La vicenda Barclays. Una delle perdite più consistenti della vita di Carisp. Questa la sintesi che fa la Commissione di una storia nata nel 2003 con l’obiettivo di un finanziamento destinato alle società del Gruppo Delta e garantito dai loro prestiti al consumo. L’operazione piuttosto complessa prevedeva un finanziamento da 700 milioni. Cassa acquistò 450 milioni di titoli, di cui 200 erano first-loss credit default swaps aventi come sottostante di riferimento le società controllate di Barclays e 250 milioni di CDO al quadrato: titoli molto rischiosi e oltremodo complessi. L’ex direttore Luca Simoni racconta che quando arrivò in Cassa e vide queste cose, disse subito che era robaccia e che non la voleva. Quindi trattò con il vendor della Barclays e riuscì a vendere delle tranches per fasi successive. Alla fine Cassa ci rimise 83 milioni e fece causa alla Barclays. Ma il tribunale inglese non diede ragione a Cassa. La quale tardò a fare appello perché era molto costoso e non aveva liquidità. Così perse perfino la possibilità di ricorrere. Nelle maglie di questa storia molto intricata compaiono diversi personaggi che furono coinvolti nelle diverse trattative. Tra questi, un dipendente di banca Commerciale (non citato nel testo) e il ragioniere Stefano Palmieri, ex Consigliere ed ex Reggente di Alleanza Popolare (oggi RF), che con il suo intervento “contribuì al rigetto della richiesta di appello tardivo avverso la sentenza di primo grado della Corte di Londra (…)”

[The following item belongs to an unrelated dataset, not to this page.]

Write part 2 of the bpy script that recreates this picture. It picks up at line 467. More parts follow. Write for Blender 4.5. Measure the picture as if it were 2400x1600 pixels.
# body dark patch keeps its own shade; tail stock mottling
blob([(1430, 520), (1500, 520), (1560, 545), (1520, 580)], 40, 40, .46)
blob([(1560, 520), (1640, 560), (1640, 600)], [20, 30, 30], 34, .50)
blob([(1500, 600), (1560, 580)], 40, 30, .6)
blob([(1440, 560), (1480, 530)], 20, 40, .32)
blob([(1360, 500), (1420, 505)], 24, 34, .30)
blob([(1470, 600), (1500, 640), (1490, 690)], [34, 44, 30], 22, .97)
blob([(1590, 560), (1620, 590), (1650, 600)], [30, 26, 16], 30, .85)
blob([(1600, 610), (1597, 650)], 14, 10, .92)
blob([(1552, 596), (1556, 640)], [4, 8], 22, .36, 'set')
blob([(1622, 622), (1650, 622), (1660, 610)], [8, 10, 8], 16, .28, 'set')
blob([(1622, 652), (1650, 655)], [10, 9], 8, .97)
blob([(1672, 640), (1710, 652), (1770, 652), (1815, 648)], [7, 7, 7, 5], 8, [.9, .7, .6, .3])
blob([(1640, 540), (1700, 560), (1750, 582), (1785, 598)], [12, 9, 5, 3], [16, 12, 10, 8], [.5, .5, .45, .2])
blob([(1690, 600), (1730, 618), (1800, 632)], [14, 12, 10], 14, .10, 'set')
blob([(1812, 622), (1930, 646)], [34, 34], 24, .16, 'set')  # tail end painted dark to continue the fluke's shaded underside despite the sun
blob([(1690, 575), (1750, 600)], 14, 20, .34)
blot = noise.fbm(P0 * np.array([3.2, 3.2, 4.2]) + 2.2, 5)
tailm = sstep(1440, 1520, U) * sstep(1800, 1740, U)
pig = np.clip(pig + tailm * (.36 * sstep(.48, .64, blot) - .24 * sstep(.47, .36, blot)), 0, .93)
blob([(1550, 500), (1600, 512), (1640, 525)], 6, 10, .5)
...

Da queste posizioni nacque un contenzioso tra Palmieri e la Cassa, dalla quale si licenziò e andò a lavorare in Asset, per poi rientrare in Cassa quando Asset fu chiusa.

Tra le tante storie di dissesti, la Commissione fa una speciale menzione per banca Kovanica, risultata uno dei maggiori crediti non performanti. La storia inizia nel 2013 con un primo acquisto dei crediti di questa piccola banca slava che navigava in cattive acque. Poi si aggiunsero ulteriori posizioni, e poi ancora altre sempre con la modalità di aumenti di capitale, sottoscrizione di strumenti ibridi, costituzione di una società immobiliare finanziata da Carisp, nella quale confluivano i crediti NPL assistiti da garanzie ipotecarie.

Oggi la partecipazione in banca Kovanica è iscritta a bilancio per poco più di 20 milioni, a fronte di un esborso di 84. Le svalutazioni contabilizzate sulla partecipazione ammontano a circa 63 milioni. La Commissione riporta puntualmente l’evoluzione avvenuta negli anni di questa partecipazione, commentando che, tutto sommato si è rivelato un “investimento imprudente”. La nota positiva è che la recente ristrutturazione è riuscita a riportare in bonis una banca che rischiava la chiusura.

In tutti i capitoli della sua relazione finale, di cui ne riportiamo solo alcuni con la necessaria sintesi per agevolare la lettura, la Commissione rileva come i vari Cda di Cassa abbiano concesso finanziamenti anche molto sostanziosi senza le necessarie verifiche, né con sufficienti garanzie. Come nel caso Caltagirone, che si rilevò come una truffa da commedia all’italiana, nessuno si prodigò di recuperare neppure l’ipoteca che era stata firmata correttamente (le altre erano state solo scarabocchiate).

Incompetenza, superficialità, menefreghismo? O altro? Non lo sapremo mai. La storia racconta che queste premesse, unite alla crisi internazionale dei mercati, l’indagine Varano, il crollo di Delta, l’arrivo degli uomini di Confuorti, contribuirono alle cause che hanno portato la Cassa di Risparmio sull’orlo del fallimento. Il tutto agevolato da uno stuolo di professionisti, consulenti, presidenti, dipendenti che: o erano incompetenti, o erano in malafede. Di certo erano molto ben pagati, mentre il danno che hanno fatto al più antico istituto bancario sammarinese e al Paese, non lo ripagheranno mai.